Healthy people grow on healthy soils
Still in the WWII era, most food people ate was grown locally. William Albrecht, Chairman of the Soils Department at the University of Missouri saw a link between soil quality, food quality and human health. Back then, people who were raised on good soils were significantly healthier than people living on poor soils. For him, not only the sufficient quantity of certain minerals in the soil was important, but the ratio of the cations to each other. While this theory has a lot of followers, many agronomists disagree with the notion that the ratios are important.
No matter whether or not you agree with Albrecht, to grow a good crop you need more than compost and a bit of lime, unless you garden on a perfectly balanced soil, which is unlikely. The healthiest people of the past did not live on soils with most organic matter; they lived on soils with plenty of the right minerals. Most agricultural soils today are depleted due to excessive ploughing and synthetic fertilizers.

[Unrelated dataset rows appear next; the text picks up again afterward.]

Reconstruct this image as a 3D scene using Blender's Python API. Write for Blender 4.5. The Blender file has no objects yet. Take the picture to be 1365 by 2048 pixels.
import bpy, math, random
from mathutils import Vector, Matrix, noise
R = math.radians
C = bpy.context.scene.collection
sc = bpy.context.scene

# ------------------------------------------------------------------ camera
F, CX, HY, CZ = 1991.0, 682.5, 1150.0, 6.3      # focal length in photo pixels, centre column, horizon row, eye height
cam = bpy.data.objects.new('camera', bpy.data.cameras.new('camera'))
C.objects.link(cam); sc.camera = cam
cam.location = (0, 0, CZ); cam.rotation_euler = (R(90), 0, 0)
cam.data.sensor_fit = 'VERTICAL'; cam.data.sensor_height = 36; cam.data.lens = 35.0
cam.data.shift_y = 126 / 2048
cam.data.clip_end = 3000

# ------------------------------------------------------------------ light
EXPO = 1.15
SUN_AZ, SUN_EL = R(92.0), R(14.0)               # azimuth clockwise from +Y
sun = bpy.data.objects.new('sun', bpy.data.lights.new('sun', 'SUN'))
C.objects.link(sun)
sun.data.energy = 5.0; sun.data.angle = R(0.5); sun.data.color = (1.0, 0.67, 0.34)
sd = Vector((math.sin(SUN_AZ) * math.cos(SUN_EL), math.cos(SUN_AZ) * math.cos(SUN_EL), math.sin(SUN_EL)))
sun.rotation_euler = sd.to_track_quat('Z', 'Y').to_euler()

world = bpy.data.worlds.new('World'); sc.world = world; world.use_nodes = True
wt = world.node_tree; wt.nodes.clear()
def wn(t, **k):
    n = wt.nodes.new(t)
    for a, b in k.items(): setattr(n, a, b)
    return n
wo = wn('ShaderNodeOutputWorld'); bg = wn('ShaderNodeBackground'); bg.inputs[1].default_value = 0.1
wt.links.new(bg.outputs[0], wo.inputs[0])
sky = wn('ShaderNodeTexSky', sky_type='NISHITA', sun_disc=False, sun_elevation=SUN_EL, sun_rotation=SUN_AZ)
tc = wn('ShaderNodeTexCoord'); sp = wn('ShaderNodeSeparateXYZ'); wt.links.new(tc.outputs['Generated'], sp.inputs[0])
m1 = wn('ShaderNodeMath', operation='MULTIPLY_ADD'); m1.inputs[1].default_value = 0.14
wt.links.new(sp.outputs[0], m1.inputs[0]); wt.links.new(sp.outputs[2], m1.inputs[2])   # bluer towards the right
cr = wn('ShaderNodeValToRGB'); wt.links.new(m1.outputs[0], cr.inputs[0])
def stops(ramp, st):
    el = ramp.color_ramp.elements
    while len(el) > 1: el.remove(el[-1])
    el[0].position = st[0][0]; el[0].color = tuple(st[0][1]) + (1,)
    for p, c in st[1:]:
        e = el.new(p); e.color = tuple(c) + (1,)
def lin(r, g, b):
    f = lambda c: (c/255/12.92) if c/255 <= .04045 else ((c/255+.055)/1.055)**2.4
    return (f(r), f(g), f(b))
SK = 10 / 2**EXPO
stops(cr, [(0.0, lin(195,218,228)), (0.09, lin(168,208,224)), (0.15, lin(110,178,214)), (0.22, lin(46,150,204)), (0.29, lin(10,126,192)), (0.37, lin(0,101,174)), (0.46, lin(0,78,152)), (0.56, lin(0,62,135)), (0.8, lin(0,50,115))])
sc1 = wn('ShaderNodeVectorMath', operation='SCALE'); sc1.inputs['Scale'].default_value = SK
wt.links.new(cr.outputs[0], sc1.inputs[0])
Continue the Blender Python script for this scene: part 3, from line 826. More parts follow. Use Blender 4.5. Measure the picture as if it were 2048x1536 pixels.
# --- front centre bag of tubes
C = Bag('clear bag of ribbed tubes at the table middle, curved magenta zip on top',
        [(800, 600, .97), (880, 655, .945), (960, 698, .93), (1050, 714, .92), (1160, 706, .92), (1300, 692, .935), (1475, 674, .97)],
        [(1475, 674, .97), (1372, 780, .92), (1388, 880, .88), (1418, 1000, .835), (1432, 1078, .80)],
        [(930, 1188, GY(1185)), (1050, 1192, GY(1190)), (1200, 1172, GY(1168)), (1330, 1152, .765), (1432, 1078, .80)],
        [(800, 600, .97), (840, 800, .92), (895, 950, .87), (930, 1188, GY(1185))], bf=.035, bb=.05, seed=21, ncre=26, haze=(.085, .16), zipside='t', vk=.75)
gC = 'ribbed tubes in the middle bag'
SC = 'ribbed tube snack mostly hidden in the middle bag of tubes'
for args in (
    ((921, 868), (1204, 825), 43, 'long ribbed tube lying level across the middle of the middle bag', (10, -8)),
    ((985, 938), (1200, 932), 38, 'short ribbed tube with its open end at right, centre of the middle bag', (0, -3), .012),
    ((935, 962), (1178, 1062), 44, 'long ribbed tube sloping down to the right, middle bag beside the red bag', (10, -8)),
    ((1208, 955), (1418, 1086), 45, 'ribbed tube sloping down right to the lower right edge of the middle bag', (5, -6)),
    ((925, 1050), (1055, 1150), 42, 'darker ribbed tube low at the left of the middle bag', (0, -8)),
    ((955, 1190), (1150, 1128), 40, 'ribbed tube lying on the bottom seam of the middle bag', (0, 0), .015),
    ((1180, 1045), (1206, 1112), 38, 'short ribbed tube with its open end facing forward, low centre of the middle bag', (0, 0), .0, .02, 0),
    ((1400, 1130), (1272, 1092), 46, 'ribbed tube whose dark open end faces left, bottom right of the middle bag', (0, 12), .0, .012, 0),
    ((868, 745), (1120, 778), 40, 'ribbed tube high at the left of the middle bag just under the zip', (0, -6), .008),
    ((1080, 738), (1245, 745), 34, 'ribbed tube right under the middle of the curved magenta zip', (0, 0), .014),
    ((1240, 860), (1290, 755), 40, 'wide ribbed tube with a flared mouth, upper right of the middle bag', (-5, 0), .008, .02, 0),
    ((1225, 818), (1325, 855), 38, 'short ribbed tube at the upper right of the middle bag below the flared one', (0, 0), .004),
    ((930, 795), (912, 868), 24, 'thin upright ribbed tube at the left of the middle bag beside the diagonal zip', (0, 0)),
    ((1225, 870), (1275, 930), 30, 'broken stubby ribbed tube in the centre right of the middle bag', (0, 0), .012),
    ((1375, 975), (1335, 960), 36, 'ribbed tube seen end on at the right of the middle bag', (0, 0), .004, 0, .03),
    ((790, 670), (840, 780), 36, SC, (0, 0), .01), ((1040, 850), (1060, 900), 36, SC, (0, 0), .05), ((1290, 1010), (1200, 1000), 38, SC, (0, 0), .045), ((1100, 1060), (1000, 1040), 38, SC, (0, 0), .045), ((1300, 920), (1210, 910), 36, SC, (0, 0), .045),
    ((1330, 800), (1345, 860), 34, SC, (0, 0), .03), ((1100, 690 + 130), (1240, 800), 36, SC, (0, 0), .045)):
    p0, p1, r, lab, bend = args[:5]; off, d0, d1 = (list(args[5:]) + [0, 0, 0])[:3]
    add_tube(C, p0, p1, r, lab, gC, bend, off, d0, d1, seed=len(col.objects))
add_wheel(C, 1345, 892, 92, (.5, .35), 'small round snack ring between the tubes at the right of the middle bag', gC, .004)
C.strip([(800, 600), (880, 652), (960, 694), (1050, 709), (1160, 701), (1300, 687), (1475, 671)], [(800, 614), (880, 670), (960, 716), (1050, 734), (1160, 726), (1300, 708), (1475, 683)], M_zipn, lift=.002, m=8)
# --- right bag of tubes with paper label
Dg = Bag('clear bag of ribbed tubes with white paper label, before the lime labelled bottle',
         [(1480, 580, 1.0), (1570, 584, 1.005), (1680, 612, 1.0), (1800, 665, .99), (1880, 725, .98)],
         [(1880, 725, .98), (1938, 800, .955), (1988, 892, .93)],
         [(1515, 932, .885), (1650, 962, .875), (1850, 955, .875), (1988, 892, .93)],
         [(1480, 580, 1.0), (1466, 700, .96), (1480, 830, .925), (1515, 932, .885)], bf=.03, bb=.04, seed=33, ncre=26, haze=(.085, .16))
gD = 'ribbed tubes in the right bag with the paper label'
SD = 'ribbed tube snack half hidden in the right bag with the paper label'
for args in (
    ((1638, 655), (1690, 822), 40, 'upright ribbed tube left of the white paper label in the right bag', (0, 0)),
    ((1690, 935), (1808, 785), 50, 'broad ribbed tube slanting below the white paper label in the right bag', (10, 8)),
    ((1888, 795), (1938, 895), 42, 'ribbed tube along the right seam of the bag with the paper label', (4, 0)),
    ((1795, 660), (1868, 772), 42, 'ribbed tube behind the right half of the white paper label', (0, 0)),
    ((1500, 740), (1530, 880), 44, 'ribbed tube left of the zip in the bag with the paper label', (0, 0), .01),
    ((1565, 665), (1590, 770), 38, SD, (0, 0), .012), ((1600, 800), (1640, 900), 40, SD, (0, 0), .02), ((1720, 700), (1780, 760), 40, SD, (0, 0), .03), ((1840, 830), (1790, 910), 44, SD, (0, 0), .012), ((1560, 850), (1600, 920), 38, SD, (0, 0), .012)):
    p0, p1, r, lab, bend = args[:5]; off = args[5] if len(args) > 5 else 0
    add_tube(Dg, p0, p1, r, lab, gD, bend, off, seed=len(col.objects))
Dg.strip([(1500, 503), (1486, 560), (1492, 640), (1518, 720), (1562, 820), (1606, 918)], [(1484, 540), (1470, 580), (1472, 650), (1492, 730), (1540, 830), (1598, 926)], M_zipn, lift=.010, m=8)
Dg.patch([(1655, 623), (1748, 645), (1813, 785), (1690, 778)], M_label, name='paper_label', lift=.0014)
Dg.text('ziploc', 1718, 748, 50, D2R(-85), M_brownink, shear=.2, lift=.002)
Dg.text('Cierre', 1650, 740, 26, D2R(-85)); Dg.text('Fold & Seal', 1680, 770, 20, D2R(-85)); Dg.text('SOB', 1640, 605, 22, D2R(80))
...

More than just compost and lime:
In case you grow a substantial part of your food, it is important for your health that your soil is well balanced with minerals. If you don’t it is much easier to grow in a well-balanced soil.
Talking about fertilizers seems a bit like leaving the organic camp and going the way of the much despised chemical agriculture. But there are many soil amendments approved for organic agriculture. No amount of organic matter makes up for missing phosphorus or boron. A thriving microbial life only makes those nutrients available which are already in the soil.
I agree, that you can do some conclusions with a ph-test kit alone, since most nutrients are more of less available according to the ph. But it neither tells you weather you have too much or too little of a nutrient. That can only be done by conducting a proper soil test by a lab. It is not cheap worth every cent.